Tuesday, October 14, 2008

smaller living

I just read an interesting article in the New York Times about upper middle class families choosing to stay in smaller living spaces in metropolitan areas as opposed to moving to the suburbs for bigger houses and yard space.

Apparently, there is about a 30% increase in the past few years of folks staying in the cities even though their incomes (and family size) increase. I think this is fantastic.

Smaller living has been a hot topic around here. Partly because we'd like to live in a city (me indefinitely, though m is a little concerned about the safety issue for when we have kids) and take advantage of all it has to offer. And if you're going to live in a big city like New York or San Francisco, chances are the more affordable options are going to be cozy at best.

But even outside of the cost of rent, there are other factors to consider. Smaller means lower utility bills. It takes up less energy to heat or cool your home if it's small.
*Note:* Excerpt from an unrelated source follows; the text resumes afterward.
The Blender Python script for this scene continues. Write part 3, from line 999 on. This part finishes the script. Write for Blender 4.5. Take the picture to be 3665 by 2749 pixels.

Smaller means you have be a little more thoughtful about what you bring into your home so that you can avoid clutter. We like how this forces us to consume less materials (some of us are better at this than others) so that our home is a place where we live and not just a storage space for all our stuff. Smaller means that there is less square footage to clean up. This one's a biggie for me as I sometimes struggle to stay on top of household cleaning in our 650 square foot one-bedroom apartment. I don't want to spend any more time cleaning something bigger.

There are times when our snug home does feel a little crowded (laundry day for example, when we've got half our wardrobe out on hangers and drying racks waiting for everything to be folded and put away). And I sometimes get a little covetous for a studio space to set up my screens and tools for screenprinting and woodworking. But at the end of the day, I'm still convinced that smaller is better for how we want to live. Though it can be challenging to convince others (who have our best interests at heart) of this. On those days, I'll have to remember to pull out that article when my in-laws wonder why I've shoved our children into a closet instead of moving out to a multi-bedroom place in the burbs.